__GOAL__: Transcribe the material from its first line onward, ending with the line that contains "n=14), mrub, l_)" and adding nothing beyond it.

__DATA PROVIDED__:

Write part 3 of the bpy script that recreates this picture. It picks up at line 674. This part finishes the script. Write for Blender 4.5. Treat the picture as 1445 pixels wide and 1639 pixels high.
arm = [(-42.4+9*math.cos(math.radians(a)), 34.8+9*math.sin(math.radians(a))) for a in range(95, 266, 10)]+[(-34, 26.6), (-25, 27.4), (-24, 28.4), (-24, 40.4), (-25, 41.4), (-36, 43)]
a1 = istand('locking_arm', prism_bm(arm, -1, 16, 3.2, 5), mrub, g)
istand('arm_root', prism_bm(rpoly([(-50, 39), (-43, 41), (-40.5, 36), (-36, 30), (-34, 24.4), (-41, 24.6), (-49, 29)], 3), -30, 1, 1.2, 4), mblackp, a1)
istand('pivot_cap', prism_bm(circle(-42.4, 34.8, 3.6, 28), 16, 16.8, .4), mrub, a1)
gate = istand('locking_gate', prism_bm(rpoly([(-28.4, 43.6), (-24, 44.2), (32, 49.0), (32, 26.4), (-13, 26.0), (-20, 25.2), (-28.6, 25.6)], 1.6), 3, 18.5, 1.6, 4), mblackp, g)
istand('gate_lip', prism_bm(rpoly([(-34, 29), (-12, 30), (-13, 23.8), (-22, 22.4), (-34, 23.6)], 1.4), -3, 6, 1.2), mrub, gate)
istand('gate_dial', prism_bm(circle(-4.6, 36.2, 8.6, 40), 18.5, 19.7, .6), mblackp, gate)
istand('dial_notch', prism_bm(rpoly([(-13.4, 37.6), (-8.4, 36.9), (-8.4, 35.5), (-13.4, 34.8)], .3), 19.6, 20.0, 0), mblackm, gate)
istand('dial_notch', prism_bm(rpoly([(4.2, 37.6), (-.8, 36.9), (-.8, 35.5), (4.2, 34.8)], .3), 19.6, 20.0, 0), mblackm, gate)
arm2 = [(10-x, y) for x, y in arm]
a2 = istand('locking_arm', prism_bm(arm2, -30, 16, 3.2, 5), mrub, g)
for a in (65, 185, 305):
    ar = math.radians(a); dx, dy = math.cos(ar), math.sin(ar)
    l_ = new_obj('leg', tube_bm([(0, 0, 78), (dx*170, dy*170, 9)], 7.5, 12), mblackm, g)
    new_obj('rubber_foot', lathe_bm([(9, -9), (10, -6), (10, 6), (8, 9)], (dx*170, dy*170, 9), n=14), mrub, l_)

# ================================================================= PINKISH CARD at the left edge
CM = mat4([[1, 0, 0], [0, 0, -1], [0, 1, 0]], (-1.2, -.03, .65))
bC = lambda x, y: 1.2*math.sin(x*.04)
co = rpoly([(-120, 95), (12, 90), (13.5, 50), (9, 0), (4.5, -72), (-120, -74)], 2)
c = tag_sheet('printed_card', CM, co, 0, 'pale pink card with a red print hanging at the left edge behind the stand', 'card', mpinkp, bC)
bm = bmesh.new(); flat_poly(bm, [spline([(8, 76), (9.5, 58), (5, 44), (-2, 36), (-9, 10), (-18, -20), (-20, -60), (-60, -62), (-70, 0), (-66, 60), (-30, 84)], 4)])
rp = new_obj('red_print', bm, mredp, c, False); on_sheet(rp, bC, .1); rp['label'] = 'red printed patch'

__EXERCISE RESULT__:
Write part 3 of the bpy script that recreates this picture. It picks up at line 674. This part finishes the script. Write for Blender 4.5. Treat the picture as 1445 pixels wide and 1639 pixels high.
arm = [(-42.4+9*math.cos(math.radians(a)), 34.8+9*math.sin(math.radians(a))) for a in range(95, 266, 10)]+[(-34, 26.6), (-25, 27.4), (-24, 28.4), (-24, 40.4), (-25, 41.4), (-36, 43)]
a1 = istand('locking_arm', prism_bm(arm, -1, 16, 3.2, 5), mrub, g)
istand('arm_root', prism_bm(rpoly([(-50, 39), (-43, 41), (-40.5, 36), (-36, 30), (-34, 24.4), (-41, 24.6), (-49, 29)], 3), -30, 1, 1.2, 4), mblackp, a1)
istand('pivot_cap', prism_bm(circle(-42.4, 34.8, 3.6, 28), 16, 16.8, .4), mrub, a1)
gate = istand('locking_gate', prism_bm(rpoly([(-28.4, 43.6), (-24, 44.2), (32, 49.0), (32, 26.4), (-13, 26.0), (-20, 25.2), (-28.6, 25.6)], 1.6), 3, 18.5, 1.6, 4), mblackp, g)
istand('gate_lip', prism_bm(rpoly([(-34, 29), (-12, 30), (-13, 23.8), (-22, 22.4), (-34, 23.6)], 1.4), -3, 6, 1.2), mrub, gate)
istand('gate_dial', prism_bm(circle(-4.6, 36.2, 8.6, 40), 18.5, 19.7, .6), mblackp, gate)
istand('dial_notch', prism_bm(rpoly([(-13.4, 37.6), (-8.4, 36.9), (-8.4, 35.5), (-13.4, 34.8)], .3), 19.6, 20.0, 0), mblackm, gate)
istand('dial_notch', prism_bm(rpoly([(4.2, 37.6), (-.8, 36.9), (-.8, 35.5), (4.2, 34.8)], .3), 19.6, 20.0, 0), mblackm, gate)
arm2 = [(10-x, y) for x, y in arm]
a2 = istand('locking_arm', prism_bm(arm2, -30, 16, 3.2, 5), mrub, g)
for a in (65, 185, 305):
    ar = math.radians(a); dx, dy = math.cos(ar), math.sin(ar)
    l_ = new_obj('leg', tube_bm([(0, 0, 78), (dx*170, dy*170, 9)], 7.5, 12), mblackm, g)
    new_obj('rubber_foot', lathe_bm([(9, -9), (10, -6), (10, 6), (8, 9)], (dx*170, dy*170, 9), n=14), mrub, l_)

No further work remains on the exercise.